Gun control advocate and March For Our Lives Co-Founder, David Hogg will speak about his story as survivor of Marjory Stoneman Douglas High School in Parkland, Florida school shooting, and his call to all students to find their voice, speak out and engage in change. 

Here's a bit of what Charles C. W. Cooke said about young David back in 2018:

Since the multiple murders at Marjory Stoneman Douglas High School, Hogg has emerged as a sort of Schrödinger’s Pundit, whose status within the debate sits contingent upon his critics’ willingness to push back. The game being played with his testimony — by adults, not by Hogg — is as transparent as it is cynical. For ten days now, Hogg has been as permanent a fixture on the nation’s TV screens as anyone bar the president. In each appearance, he has been invited without reply to share his ideas on our public policy. This he has done, emphatically. Among the proposals that Hogg has advanced are that the most popular rifle in America be federally prohibited; that the NRA be regarded as a haven for “child murderers”; that Americans boycott Amazon, FedEx, and the state of Florida; and that Governor Rick Scott take responsibility for the failures of another elected official. In addition, Hogg has held a gun-control rally in New Jersey, slammed the president as a coward, criticized the federal response to the hurricane in Puerto Rico, made comments in support of funding for wind and solar power, taken a pre-emptive stand on Florida’s imminent senatorial election, and suggested that, as a matter of general policy, cops cannot be expected to protect the citizenry if they believe they might be outgunned.

Still true today, although I'm not sure at this point whether Hogg isn't a co-player in this cynical game by now.

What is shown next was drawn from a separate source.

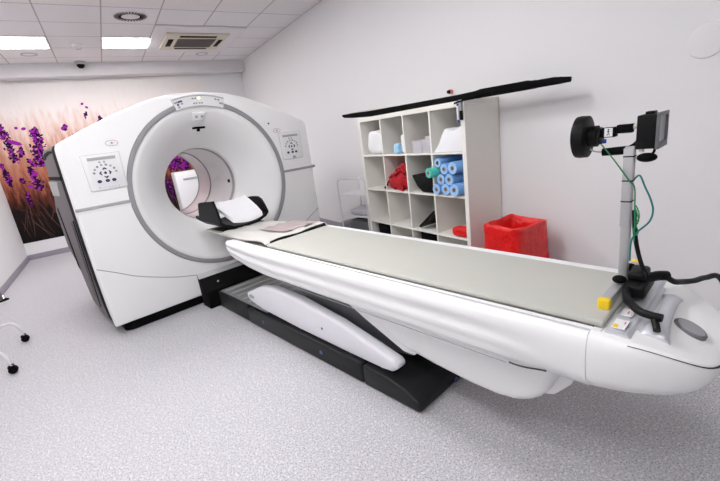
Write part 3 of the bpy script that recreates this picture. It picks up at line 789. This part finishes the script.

In any case, the University passed up yet another chance to bring Mia Love to campus. I'd go see her.

There's a "Campus Conversation on Race" for … 80 minutes on February 20!

Hosted and designed by TREAT Fellows, join us for this cross-campus conversation with students, faculty and staff on the role power and privilege play here on campus and how we can all begin thinking of ways to leverage our power for change.

Okay… the current Treat (not TREAT) fellows are here. Fellow Brianne Morneau "still has three baby teeth" and Elana Zabar's favorite tree? It's the American Sycamore!

And finally, on February 21-23, it's the "MLK Summit".

The MLK Summit is a two and a half day social justice development institute that allows students to build cultural competencies and to expand their understanding of community activism.  The retreat is free and open to all full-time undergraduate students who are interested in gaining a better understanding of diversity and working toward social justice on the UNH campus and beyond. 

I would strongly suspect that any contrarian opinions on the intellectual coherency of "diversity" or "social justice" will be absent. And if not absent, cancelled.